Muddle Instead of Music: On the Opera Lady Macbeth of the Mtsensk District (Russian: Сумбур вместо музыки – Об опере «Леди Макбет Мценского уезда») is an editorial that appeared in the Soviet newspaper Pravda on January 28, 1936. The unsigned article condemned Dmitri Shostakovich's popular opera Lady Macbeth of the Mtsensk District as, among other labels, "formalist,” "bourgeois", "coarse" and "vulgar." Immediately after publication rumors began to circulate that Stalin had written the opinion. While this is unlikely, it is almost certain that Stalin was aware of and agreed with the article. "Muddle Instead of Music" was a turning point in Shostakovich's career and factored into his public withdrawal of the Fourth Symphony some months later. The article has since become a well-known example of Soviet censorship of the arts.

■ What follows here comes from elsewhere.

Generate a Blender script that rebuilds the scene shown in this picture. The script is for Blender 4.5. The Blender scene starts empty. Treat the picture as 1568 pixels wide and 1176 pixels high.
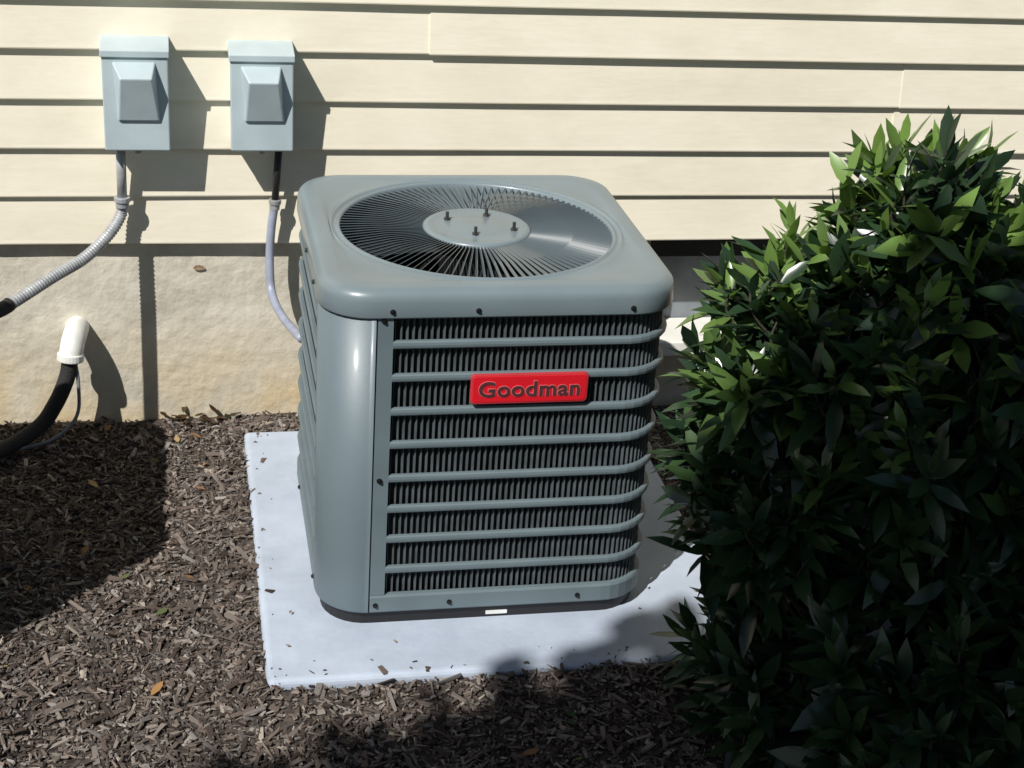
import bpy, numpy as np, math, random
from mathutils import Vector, Matrix, noise
random.seed(7); rng=np.random.default_rng(7)
scn=bpy.context.scene
try:
    scn.view_settings.view_transform='Standard'; scn.view_settings.look='None'; scn.view_settings.exposure=0
except Exception: pass

# ------------------------------------------------------------ helpers
def new_mat(name): 
    m=bpy.data.materials.new(name); m.use_nodes=True
    nt=m.node_tree; b=nt.nodes["Principled BSDF"]; return m,nt,b
def mat(name,c,rough=.5,metal=0,var=.12,scale=8,bump=0,bscale=60,c2=None,spec=.5,coat=0,detail=3):
    m,nt,b=new_mat(name); N=nt.nodes.new; L=nt.links.new
    b.inputs['Roughness'].default_value=rough; b.inputs['Metallic'].default_value=metal
    b.inputs['Specular IOR Level'].default_value=spec
    b.inputs['Coat Weight'].default_value=coat; b.inputs['Coat Roughness'].default_value=.15
    tc=N('ShaderNodeTexCoord')
    n=N('ShaderNodeTexNoise'); n.inputs['Scale'].default_value=scale; n.inputs['Detail'].default_value=detail
    L(tc.outputs['Object'],n.inputs['Vector'])
    r=N('ShaderNodeValToRGB'); L(n.outputs['Fac'],r.inputs['Fac'])
    r.color_ramp.elements[0].position=.3; r.color_ramp.elements[1].position=.7
    a=[max(0,x*(1-var)) for x in c]; d=[x*(1+var) for x in c] if c2 is None else c2
    r.color_ramp.elements[0].color=(*a,1); r.color_ramp.elements[1].color=(*d,1)
    L(r.outputs[0],b.inputs['Base Color'])
    if bump:
        n2=N('ShaderNodeTexNoise'); n2.inputs['Scale'].default_value=bscale; n2.inputs['Detail'].default_value=4
        L(tc.outputs['Object'],n2.inputs['Vector'])
        bp=N('ShaderNodeBump'); bp.inputs['Strength'].default_value=bump; bp.inputs['Distance'].default_value=.01
        L(n2.outputs['Fac'],bp.inputs['Height']); L(bp.outputs[0],b.inputs['Normal'])
    return m
def empty(name):
    o=bpy.data.objects.new(name,None); o.empty_display_size=.1; scn.collection.objects.link(o); return o
def mk(name,v,f,m,parent=None,smooth=False,bevel=0,col=None,seg=2):
    me=bpy.data.meshes.new(name); me.from_pydata([tuple(x) for x in v],[],[tuple(x) for x in f]); me.update()
    if m: me.materials.append(m)
    if smooth: me.polygons.foreach_set('use_smooth',[True]*len(me.polygons))
    if col is not None:
        a=me.attributes.new('col','FLOAT_COLOR','POINT')
        c=np.ones((len(v),4)); c[:,:3]=col; a.data.foreach_set('color',c.ravel().astype(np.float32))
    o=bpy.data.objects.new(name,me); scn.collection.objects.link(o)
    if parent: o.parent=parent
    if bevel:
        b=o.modifiers.new('b','BEVEL'); b.width=bevel; b.segments=seg; b.limit_method='ANGLE'; b.angle_limit=math.radians(35)
    return o
BF=[(0,3,2,1),(4,5,6,7),(0,1,5,4),(1,2,6,5),(2,3,7,6),(3,0,4,7)]
def box(name,x0,x1,y0,y1,z0,z1,m,parent=None,bevel=0,seg=2):
    v=[(x0,y0,z0),(x1,y0,z0),(x1,y1,z0),(x0,y1,z0),(x0,y0,z1),(x1,y0,z1),(x1,y1,z1),(x0,y1,z1)]
    return mk(name,v,BF,m,parent,bevel=bevel,seg=seg)
class Acc:
    def __init__(s): s.v=[];s.f=[]
    def add(s,v,f):
        k=len(s.v); s.v+= [tuple(x) for x in v]; s.f+=[tuple(i+k for i in q) for q in f]
def catmull(P,n=12):
    P=[Vector(p) for p in P]; P=[P[0]*2-P[1]]+P+[P[-1]*2-P[-2]]; out=[]
    for i in range(1,len(P)-2):
        a,b,c,d=P[i-1:i+3]
        for k in range(n):
            t=k/n; out.append(.5*((2*b)+(c-a)*t+(2*a-5*b+4*c-d)*t*t+(3*b-a-3*c+d)*t**3))
    out.append(P[-2]); return out
def resample(pts,step):
    out=[pts[0]];acc=0
    for a,b in zip(pts,pts[1:]):
        L=(b-a).length
        if L<1e-9: continue
        d=step-acc
        while d<=L: out.append(a+(b-a)*(d/L)); d+=step
        acc=(acc+L)%step
    return out
def tube(acc,pts,rad,n=12,cap=True):
    pts=[Vector(p) for p in pts]; rings=[]; up=None; v=[];f=[]
    for i,p in enumerate(pts):
        t=(pts[min(i+1,len(pts)-1)]-pts[max(i-1,0)]).normalized()
        if up is None:
            up=t.cross(Vector((0,0,1))) 
            if up.length<.1: up=t.cross(Vector((1,0,0)))
            up.normalize()
        up=(up-t*up.dot(t)).normalized(); w=t.cross(up)
        r=rad(i) if callable(rad) else rad
        for k in range(n):
            a=2*math.pi*k/n; v.append(p+up*(r*math.cos(a))+w*(r*math.sin(a)))
    for i in range(len(pts)-1):
        for k in range(n):
            a=i*n+k;b=i*n+(k+1)%n; f.append((a,b,b+n,a+n))
    if cap:
        f.append(tuple(range(n))[::-1]); f.append(tuple(range((len(pts)-1)*n,len(pts)*n)))
    acc.add(v,f)
def cyl(acc,c,axis,r,h,n=16,r2=None):
    c=Vector(c);axis=Vector(axis).normalized(); tube(acc,[c,c+axis*h],(lambda i:r if i==0 else (r2 if r2 is not None else r)),n)

# ------------------------------------------------------------ materials
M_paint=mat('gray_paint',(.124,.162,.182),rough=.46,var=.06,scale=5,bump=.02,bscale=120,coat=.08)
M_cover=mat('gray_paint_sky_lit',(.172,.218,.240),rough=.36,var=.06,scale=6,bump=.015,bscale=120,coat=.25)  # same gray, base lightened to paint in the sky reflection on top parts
M_paint2=mat('gray_paint_louver',(.138,.18,.198),rough=.45,var=.08,scale=9)
M_slat=mat('slat_paint',(.085,.10,.108),rough=.5,var=.3,scale=30)
M_coil=mat('coil_fins',(.007,.007,.008),rough=.6,var=.4,scale=60)
M_black=mat('black_plastic',(.012,.012,.013),rough=.5)
M_dark=mat('dark_metal',(.03,.03,.032),rough=.45,metal=.4)
M_wire=mat('guard_wire',(.085,.108,.118),rough=.2,var=.05,coat=.8)
M_blade=mat('fan_blade',(.05,.06,.065),rough=.35,metal=.3)
M_screw=mat('screw_head',(.02,.02,.02),rough=.3,metal=.5)
M_bolt=mat('bolt_steel',(.10,.10,.10),rough=.35,metal=.8)
M_red=mat('badge_red',(.68,.012,.024),rough=.32,var=.04,coat=.4)
M_redrim=mat('badge_rim',(.62,.05,.06),rough=.3,metal=.2)
M_letter=mat('badge_letter',(.14,.05,.06),rough=.35,metal=.4)
M_letter2=mat('badge_letter_edge',(.70,.16,.16),rough=.3,metal=.1)
M_stick=mat('white_sticker',(.75,.75,.73),rough=.5)
M_box=mat('box_paint',(.47,.555,.585),rough=.4,var=.07,scale=12,bump=.02,bscale=90)
M_conduit=mat('conduit_gray',(.36,.37,.38),rough=.4,metal=.15,var=.25,scale=35)
M_conduit2=mat('conduit_blue_gray',(.31,.34,.43),rough=.38,var=.15,scale=25)
M_pvc=mat('white_pvc',(.76,.76,.72),rough=.4,var=.1,scale=20)
M_foam=mat('black_foam',(.02,.02,.02),rough=.8,bump=.3,bscale=200)
M_inside=mat('dark_void',(.01,.01,.01),rough=.9)
M_sill=mat('white_trim',(.80,.78,.72),rough=.5,var=.08,bump=.1)
M_vent=mat('vent_gray',(.20,.22,.24),rough=.5,var=.25,scale=14)
M_roof=mat('roof_shingle',(.08,.075,.07),rough=.9,var=.3,scale=30,bump=.5)
M_bark=mat('bark',(.05,.045,.03),rough=.9,var=.3,scale=20,bump=.6)

# siding
M_sid,nt,b=new_mat('vinyl_siding'); N=nt.nodes.new; L=nt.links.new
tc=N('ShaderNodeTexCoord'); mp=N('ShaderNodeMapping'); mp.inputs['Scale'].default_value=(.9,1,2)
L(tc.outputs['Object'],mp.inputs[0]); n=N('ShaderNodeTexNoise'); n.inputs['Scale'].default_value=2.6; n.inputs['Detail'].default_value=6; n.inputs['Roughness'].default_value=.68; L(mp.outputs[0],n.inputs[0])
r=N('ShaderNodeValToRGB'); L(n.outputs[0],r.inputs[0]); r.color_ramp.elements[0].position=.25;r.color_ramp.elements[1].position=.6
r.color_ramp.elements[0].color=(.75,.685,.54,1); r.color_ramp.elements[1].color=(.88,.815,.665,1)
L(r.outputs[0],b.inputs['Base Color']); b.inputs['Roughness'].default_value=.45
mp2=N('ShaderNodeMapping'); mp2.inputs['Scale'].default_value=(5,1,30); L(tc.outputs['Object'],mp2.inputs[0])
n2=N('ShaderNodeTexNoise'); n2.inputs['Scale'].default_value=3; n2.inputs['Detail'].default_value=3; L(mp2.outputs[0],n2.inputs[0])
bp=N('ShaderNodeBump'); bp.inputs['Strength'].default_value=.05; bp.inputs['Distance'].default_value=.01; L(n2.outputs[0],bp.inputs['Height']); L(bp.outputs[0],b.inputs['Normal'])

# foundation concrete with stains
M_found,nt,b=new_mat('parged_concrete'); N=nt.nodes.new; L=nt.links.new
tc=N('ShaderNodeTexCoord'); n=N('ShaderNodeTexNoise'); n.inputs['Scale'].default_value=4.5; n.inputs['Detail'].default_value=8; n.inputs['Roughness'].default_value=.7; L(tc.outputs['Object'],n.inputs[0])
r=N('ShaderNodeValToRGB'); L(n.outputs[0],r.inputs[0])
r.color_ramp.elements[0].position=.3; r.color_ramp.elements[0].color=(.50,.455,.36,1); r.color_ramp.elements[1].position=.6; r.color_ramp.elements[1].color=(.72,.67,.56,1)
sx=N('ShaderNodeSeparateXYZ'); L(tc.outputs['Object'],sx.inputs[0])
n3=N('ShaderNodeTexNoise'); n3.inputs['Scale'].default_value=4; n3.inputs['Detail'].default_value=5; L(tc.outputs['Object'],n3.inputs[0])
r3=N('ShaderNodeValToRGB'); L(n3.outputs[0],r3.inputs[0]); r3.color_ramp.elements[0].position=.36; r3.color_ramp.elements[1].position=.70
ma=N('ShaderNodeMath'); ma.operation='MULTIPLY_ADD'; ma.inputs[1].default_value=-4.0; ma.inputs[2].default_value=1.2; ma.use_clamp=True; L(sx.outputs['Z'],ma.inputs[0])
mm=N('ShaderNodeMath'); mm.operation='MULTIPLY'; mm.use_clamp=True; L(ma.outputs[0],mm.inputs[0]); L(r3.outputs[0],mm.inputs[1])
mx=N('ShaderNodeMix'); mx.data_type='RGBA'; L(mm.outputs[0],mx.inputs[0]); L(r.outputs[0],mx.inputs[6]); mx.inputs[7].default_value=(.62,.45,.20,1)
L(mx.outputs[2],b.inputs['Base Color']); b.inputs['Roughness'].default_value=.9
n4=N('ShaderNodeTexNoise'); n4.inputs['Scale'].default_value=30; n4.inputs['Detail'].default_value=8; L(tc.outputs['Object'],n4.inputs[0])
bp=N('ShaderNodeBump'); bp.inputs['Strength'].default_value=.4; bp.inputs['Distance'].default_value=.012; L(n4.outputs[0],bp.inputs['Height']); L(bp.outputs[0],b.inputs['Normal'])

# pad
M_pad,nt,b=new_mat('pad_concrete'); N=nt.nodes.new; L=nt.links.new
tc=N('ShaderNodeTexCoord'); n=N('ShaderNodeTexNoise'); n.inputs['Scale'].default_value=4; n.inputs['Detail'].default_value=8; n.inputs['Roughness'].default_value=.72; L(tc.outputs['Object'],n.inputs[0])
r=N('ShaderNodeValToRGB'); L(n.outputs[0],r.inputs[0]); r.color_ramp.elements[0].position=.3; r.color_ramp.elements[0].color=(.35,.40,.48,1); r.color_ramp.elements[1].position=.62; r.color_ramp.elements[1].color=(.475,.535,.63,1)
L(r.outputs[0],b.inputs['Base Color']); b.inputs['Roughness'].default_value=.6
bp=N('ShaderNodeBump'); bp.inputs['Strength'].default_value=.28; bp.inputs['Distance'].default_value=.01; L(n.outputs[0],bp.inputs['Height']); L(bp.outputs[0],b.inputs['Normal'])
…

Leningrad composer Dmitri Shostakovich completed his opera Lady Macbeth of the Mtsensk District in 1932. Set in pre-revolutionary times, Lady Macbeth deals with themes of lust, loneliness and murder. Some of its scenes are sexually explicit; a review in the New York Sun called the opera "pornophony". On 24 January 1934 the work premiered to great success, lauded by critics and government officials. Lady Macbeth quickly spread to opera houses worldwide, cementing Shostakovich's status as an international celebrity. In the Soviet Union it received instant praise. The newspaper Sovetskoe iskusstvo honored Lady Macbeth as "a triumph of musical theatre", while Sovetskaya muzyka called it "the best Soviet work, the chef-d'oeuvre of Soviet creativity." Party officials were likewise pleased, extolling the opera and terming Shostakovich "a Soviet composer brought up in the best tradition of Soviet culture." In 1934 and 1935 the opera was performed several hundred times nationwide.